The amount of land devoted to pond water surface area for penaeid shrimp farming was estimated to be 2,260,000 ha. This area resulted in production of 4,876,586 metric tons (t) of shrimp in 2015. About 1,400,000 ha of pond area were in extensive culture that produced around 500,000 t of shrimp (mainly Penaeus monodon) - average yield of 0.36 t/ha/yr. The increase in shrimp production since 2000 has resulted almost entirely from an increase in semi-intensive and especially intensive culture of Litopenaeus vannamei. Annual, global production of this species increased from 154,515 t in 2000 to 3,879,786 t in 2015, while during this period, production of P. monodon and a few other shrimp species by aquaculture fluctuated between 883,644 t and 1,095,457 t with no trend of increase or decrease.  The estimated average yield of L. vannamei was 5,700 kg/ha/yr in 2015, but average production tended to be much greater in Asia than in Latin America.

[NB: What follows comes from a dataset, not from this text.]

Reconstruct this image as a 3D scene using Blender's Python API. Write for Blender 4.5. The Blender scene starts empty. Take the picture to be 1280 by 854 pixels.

Semi-intensive and intensive shrimp culture is feed-based. The amount of land used for producing ingredients for the 7,450,000 t of shrimp feed reportedly used in 2015 was estimated as 1,862,500 ha. The global FCR for penaeid shrimp likely was around 1.7, and land use for shrimp feed ingredients was about 0.425 ha/t of shrimp. At a yield of 5,700 kg/ha/yr of shrimp, each tonne of shrimp would require 0.175 ha of land for pond surface area and 0.425 ha of land for feed ingredients - 0.60 ha/t of shrimp. Production of 1 t of shrimp by extensive production would require 2.78 ha of pond water surface area. Although extensive shrimp production does not require feed, it uses, on average, 4.6 times more land than does feed-based culture per tonne of shrimp. The most efficient way to conserve land in shrimp farming would be to phase out extensive culture in favor of feed-based culture and to further intensify production in semi-intensive and intensive systems.